* BEGIN Stored records *
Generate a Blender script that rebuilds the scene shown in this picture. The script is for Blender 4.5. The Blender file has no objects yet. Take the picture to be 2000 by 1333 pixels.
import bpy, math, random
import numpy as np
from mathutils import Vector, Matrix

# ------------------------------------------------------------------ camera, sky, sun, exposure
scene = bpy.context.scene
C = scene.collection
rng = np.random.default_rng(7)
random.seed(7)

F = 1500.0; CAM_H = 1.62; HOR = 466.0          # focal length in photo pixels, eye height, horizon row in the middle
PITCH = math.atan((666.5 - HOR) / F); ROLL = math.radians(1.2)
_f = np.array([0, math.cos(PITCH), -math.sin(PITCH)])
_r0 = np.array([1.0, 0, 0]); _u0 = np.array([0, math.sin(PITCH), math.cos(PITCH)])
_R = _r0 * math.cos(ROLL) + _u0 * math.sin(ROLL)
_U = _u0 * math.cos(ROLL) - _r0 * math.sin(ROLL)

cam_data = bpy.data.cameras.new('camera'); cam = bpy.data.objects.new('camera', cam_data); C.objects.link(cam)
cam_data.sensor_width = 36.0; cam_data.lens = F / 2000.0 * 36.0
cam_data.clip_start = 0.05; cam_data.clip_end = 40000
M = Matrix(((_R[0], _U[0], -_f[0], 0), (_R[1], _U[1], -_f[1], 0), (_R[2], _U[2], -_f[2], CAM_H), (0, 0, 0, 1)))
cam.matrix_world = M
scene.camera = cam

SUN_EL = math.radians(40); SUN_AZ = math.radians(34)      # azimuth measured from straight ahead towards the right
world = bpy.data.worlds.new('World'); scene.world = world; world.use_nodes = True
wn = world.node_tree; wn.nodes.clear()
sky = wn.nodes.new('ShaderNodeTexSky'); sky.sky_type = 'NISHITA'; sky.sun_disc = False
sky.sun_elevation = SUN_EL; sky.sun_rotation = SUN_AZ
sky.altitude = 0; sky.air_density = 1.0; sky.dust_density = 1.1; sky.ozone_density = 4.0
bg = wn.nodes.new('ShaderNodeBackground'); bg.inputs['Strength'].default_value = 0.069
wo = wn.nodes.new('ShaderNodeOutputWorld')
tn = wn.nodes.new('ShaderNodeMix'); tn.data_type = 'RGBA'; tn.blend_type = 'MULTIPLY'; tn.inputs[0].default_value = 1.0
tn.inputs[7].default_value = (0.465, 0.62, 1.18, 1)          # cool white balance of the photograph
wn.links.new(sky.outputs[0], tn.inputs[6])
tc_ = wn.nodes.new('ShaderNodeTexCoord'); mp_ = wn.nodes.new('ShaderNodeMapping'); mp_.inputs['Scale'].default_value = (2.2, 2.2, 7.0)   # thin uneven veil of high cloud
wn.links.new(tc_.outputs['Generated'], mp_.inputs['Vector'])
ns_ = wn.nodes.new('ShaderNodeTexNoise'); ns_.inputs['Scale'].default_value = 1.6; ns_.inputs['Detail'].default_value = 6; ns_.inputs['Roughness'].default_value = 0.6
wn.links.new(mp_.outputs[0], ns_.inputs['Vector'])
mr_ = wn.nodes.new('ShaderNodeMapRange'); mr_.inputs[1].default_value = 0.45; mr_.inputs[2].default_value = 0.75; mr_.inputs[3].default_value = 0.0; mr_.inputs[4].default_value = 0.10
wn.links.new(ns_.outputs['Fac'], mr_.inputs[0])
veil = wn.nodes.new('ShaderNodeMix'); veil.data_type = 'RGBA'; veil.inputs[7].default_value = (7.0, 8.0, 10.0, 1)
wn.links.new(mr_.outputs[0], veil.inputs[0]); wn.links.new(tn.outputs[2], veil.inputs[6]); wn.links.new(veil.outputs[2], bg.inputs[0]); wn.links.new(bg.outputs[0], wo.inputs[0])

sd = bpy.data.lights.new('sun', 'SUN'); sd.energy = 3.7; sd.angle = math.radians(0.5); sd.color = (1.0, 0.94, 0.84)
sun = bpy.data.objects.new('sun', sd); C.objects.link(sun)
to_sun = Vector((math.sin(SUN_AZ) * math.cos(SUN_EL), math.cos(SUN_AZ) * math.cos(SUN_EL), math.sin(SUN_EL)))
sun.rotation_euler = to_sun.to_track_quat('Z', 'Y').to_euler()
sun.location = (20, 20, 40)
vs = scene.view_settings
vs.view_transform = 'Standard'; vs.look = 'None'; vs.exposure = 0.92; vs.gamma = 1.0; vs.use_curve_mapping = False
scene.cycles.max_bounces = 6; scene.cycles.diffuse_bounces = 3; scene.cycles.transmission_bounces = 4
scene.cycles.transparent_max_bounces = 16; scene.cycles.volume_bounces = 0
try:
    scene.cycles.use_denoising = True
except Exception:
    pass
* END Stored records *
* BEGIN Stored records *
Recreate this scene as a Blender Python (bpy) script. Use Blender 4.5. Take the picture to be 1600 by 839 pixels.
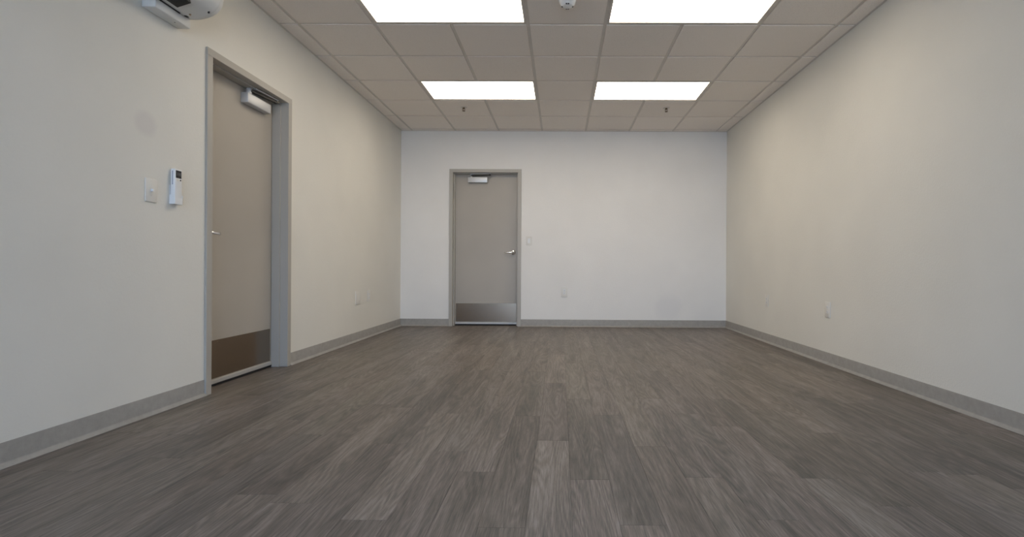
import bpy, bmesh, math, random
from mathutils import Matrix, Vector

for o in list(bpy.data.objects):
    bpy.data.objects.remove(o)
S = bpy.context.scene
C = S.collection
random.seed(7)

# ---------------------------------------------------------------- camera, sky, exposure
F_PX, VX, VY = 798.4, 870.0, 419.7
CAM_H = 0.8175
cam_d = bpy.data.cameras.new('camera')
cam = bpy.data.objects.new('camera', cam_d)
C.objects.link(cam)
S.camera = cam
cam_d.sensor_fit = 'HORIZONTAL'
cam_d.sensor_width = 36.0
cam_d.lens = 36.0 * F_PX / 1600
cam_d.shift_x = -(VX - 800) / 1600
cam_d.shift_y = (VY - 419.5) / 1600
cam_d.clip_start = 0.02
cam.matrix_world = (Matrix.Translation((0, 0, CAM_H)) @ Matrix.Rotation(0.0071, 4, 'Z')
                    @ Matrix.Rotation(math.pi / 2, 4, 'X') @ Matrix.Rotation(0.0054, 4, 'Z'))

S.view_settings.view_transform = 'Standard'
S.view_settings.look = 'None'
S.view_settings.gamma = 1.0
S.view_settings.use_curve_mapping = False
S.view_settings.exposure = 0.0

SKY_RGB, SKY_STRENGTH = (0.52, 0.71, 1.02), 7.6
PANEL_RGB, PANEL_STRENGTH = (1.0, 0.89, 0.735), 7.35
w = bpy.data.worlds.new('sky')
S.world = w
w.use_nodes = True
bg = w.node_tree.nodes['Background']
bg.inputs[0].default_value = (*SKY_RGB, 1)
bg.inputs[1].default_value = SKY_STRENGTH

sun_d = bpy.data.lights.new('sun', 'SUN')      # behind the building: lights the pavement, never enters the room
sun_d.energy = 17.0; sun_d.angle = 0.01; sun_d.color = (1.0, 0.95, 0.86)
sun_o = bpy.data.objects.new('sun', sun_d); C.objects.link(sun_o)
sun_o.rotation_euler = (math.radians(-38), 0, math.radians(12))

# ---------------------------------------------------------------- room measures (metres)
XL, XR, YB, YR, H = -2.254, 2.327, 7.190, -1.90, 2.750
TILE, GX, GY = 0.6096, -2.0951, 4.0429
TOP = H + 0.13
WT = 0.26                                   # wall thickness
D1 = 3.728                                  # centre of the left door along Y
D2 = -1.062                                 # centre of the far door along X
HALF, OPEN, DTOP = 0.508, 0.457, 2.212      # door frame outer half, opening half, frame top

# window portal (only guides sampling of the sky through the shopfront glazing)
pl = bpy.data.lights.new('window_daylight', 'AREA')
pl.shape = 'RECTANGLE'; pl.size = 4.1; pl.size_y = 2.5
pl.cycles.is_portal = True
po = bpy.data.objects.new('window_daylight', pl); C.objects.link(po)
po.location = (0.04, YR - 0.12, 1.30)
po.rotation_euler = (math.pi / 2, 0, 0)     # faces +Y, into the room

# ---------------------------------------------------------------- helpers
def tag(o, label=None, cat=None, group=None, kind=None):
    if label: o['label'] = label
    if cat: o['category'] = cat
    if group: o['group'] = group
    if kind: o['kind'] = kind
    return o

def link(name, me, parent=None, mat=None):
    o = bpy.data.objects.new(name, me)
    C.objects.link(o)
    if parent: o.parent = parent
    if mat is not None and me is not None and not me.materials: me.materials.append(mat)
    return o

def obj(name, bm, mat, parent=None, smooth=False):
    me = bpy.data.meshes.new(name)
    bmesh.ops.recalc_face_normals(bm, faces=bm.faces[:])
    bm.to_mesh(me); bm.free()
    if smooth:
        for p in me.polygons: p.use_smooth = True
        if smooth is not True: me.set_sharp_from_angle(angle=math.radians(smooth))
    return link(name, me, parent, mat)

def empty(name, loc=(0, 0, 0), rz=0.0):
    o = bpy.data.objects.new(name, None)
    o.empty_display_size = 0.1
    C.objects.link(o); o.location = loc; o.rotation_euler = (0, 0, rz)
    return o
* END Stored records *
Start at the line with "Recreate this scene", stop at the line with "S.view_settings.exposure = 0.0", both lines included, and repeat that span exactly without its pictures.

Recreate this scene as a Blender Python (bpy) script. Use Blender 4.5. Take the picture to be 1600 by 839 pixels.
import bpy, bmesh, math, random
from mathutils import Matrix, Vector

for o in list(bpy.data.objects):
    bpy.data.objects.remove(o)
S = bpy.context.scene
C = S.collection
random.seed(7)

# ---------------------------------------------------------------- camera, sky, exposure
F_PX, VX, VY = 798.4, 870.0, 419.7
CAM_H = 0.8175
cam_d = bpy.data.cameras.new('camera')
cam = bpy.data.objects.new('camera', cam_d)
C.objects.link(cam)
S.camera = cam
cam_d.sensor_fit = 'HORIZONTAL'
cam_d.sensor_width = 36.0
cam_d.lens = 36.0 * F_PX / 1600
cam_d.shift_x = -(VX - 800) / 1600
cam_d.shift_y = (VY - 419.5) / 1600
cam_d.clip_start = 0.02
cam.matrix_world = (Matrix.Translation((0, 0, CAM_H)) @ Matrix.Rotation(0.0071, 4, 'Z')
                    @ Matrix.Rotation(math.pi / 2, 4, 'X') @ Matrix.Rotation(0.0054, 4, 'Z'))

S.view_settings.view_transform = 'Standard'
S.view_settings.look = 'None'
S.view_settings.gamma = 1.0
S.view_settings.use_curve_mapping = False
S.view_settings.exposure = 0.0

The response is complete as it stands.